A Close Reading of Cecily Cardew

A/N: A Close Reading of the character of Cecily Cardew in Ocar Wilde’s play The Importance of Being Earnest. If anyone is interested in reading the play, it can be found online for free.

The Importance of Being Earnest by Oscar Wilde is a humorously satirical play that premièred in 1895 at the St. James’ Theatre in London. With its witty dialogue and high farce it is as humorous today as it was at the time of the première, where the critical reception was positive, and the production was considered hugely successful.

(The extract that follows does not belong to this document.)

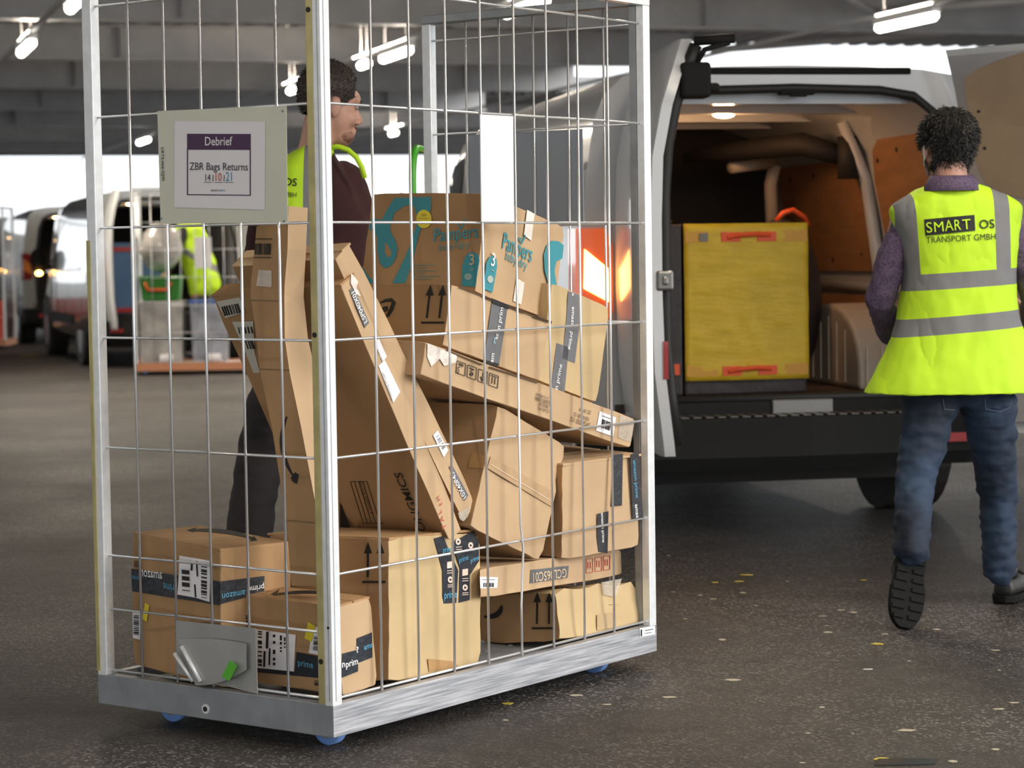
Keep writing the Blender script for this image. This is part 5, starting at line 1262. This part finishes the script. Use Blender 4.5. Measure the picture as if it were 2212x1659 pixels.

The actor who played the part of Algernon Moncrieff stated that “I never remembered a greater triumph, the audience rose to their seats and cheered and cheered again” (Moss).

The selected production for the extract chosen for this close reading is a videotaped recording from February 14, 2013, directed by Chris Kauffman Gettysburg and played by the Gettysburg College’s The Owl and Nightingale Players.

The Importance of Being Earnest is about two friends, who both live deceitful lives. Algernon Moncrieff has invented a friend, whom he uses as an excuse whenever he wants to get out of an unwanted social event, while his friend Jack Worthing has invented an entire new persona; his wicked brother Earnest. This is done so he can live a less than perfectly moral life, while at the same time appear morally correct to his ward, the young ms. Cecily Cardew, which, however, gets the opposite effect as she fancies herself in love with Earnest through Jack’s stories about his wicked brother.